My lawsuit, Charles Nichols v. Edmund Brown, Jr., et al, is uncomplicated. Either the modern Supreme Court decisions on the Second Amendment meant exactly what they said, in which case I win, or they mean the exact opposite of what they said (which is the basis of Mr. Peruta’s cert petition).

I have one more advantage in my Open Carry appeal. Neither California Governor Brown nor California Attorney General Becerra, the defendants in my lawsuit, argue that my Second Amendment claim conflicts with the Second Amendment right as defined by the US Supreme Court.

Instead, their argument is that the US Supreme Court got it wrong.

Of course when Mr. Peruta’s appeal was before the en banc panel of the 9th circuit court of appeals, the California Solicitor General argued that the Supreme Court got it right in that there is a right to openly carry firearms beyond the curtilage of one’s home but there is no Second Amendment right to carry a weapon concealed in public.

For me to lose, the 9th circuit court of appeals would have to issue a decision stating that the Supreme Court was mistaken in its interpretation of the Second Amendment. The judges on the Peruta en banc panel didn’t have to do that. They held, 7-4, that SCOTUS was right when it said there is no right to carry a concealed weapon in public. The same panel dodged whether or not there is a right to openly carry a firearm in public because none of the Peruta plaintiffs sought to carry a firearm openly. Indeed, Peruta’s NRA lawyers argued that states can, should and must ban Open Carry in favor of concealed carry.
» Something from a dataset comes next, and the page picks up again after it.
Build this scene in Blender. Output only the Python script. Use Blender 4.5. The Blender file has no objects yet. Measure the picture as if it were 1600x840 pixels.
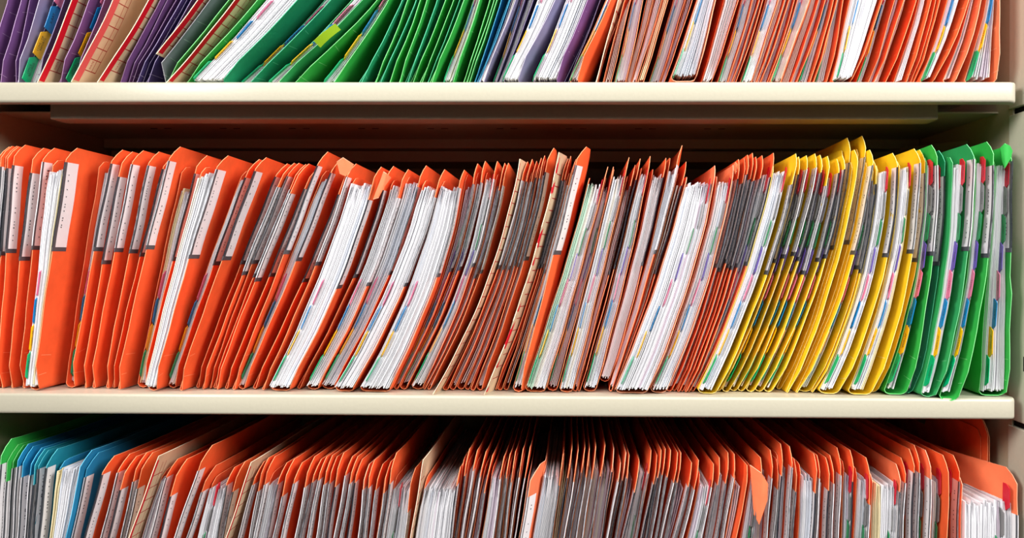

But the Supreme Court will not have to wait for the 9th circuit court of appeals to decide my case or have to decide the Peruta case. The Florida Supreme Court in a sharply divided decision held that the Supreme Court got it wrong when it said that Open Carry is the right guaranteed by the Constitution and that concealed carry is not a right.

That case is Dale Lee Norman v. State of Florida. Mr. Norman’s cert petition is due this summer.

There is a small chance the Supreme Court might hold Mr. Peruta’s cert petition until after it has reviewed Mr. Norman’s cert petition.

And who knows? By then we might have a court of appeals decision in my California Open Carry lawsuit. If I win before there is a final decision in Mr. Peruta’s case then Mr. Peruta’s cert petition becomes moot.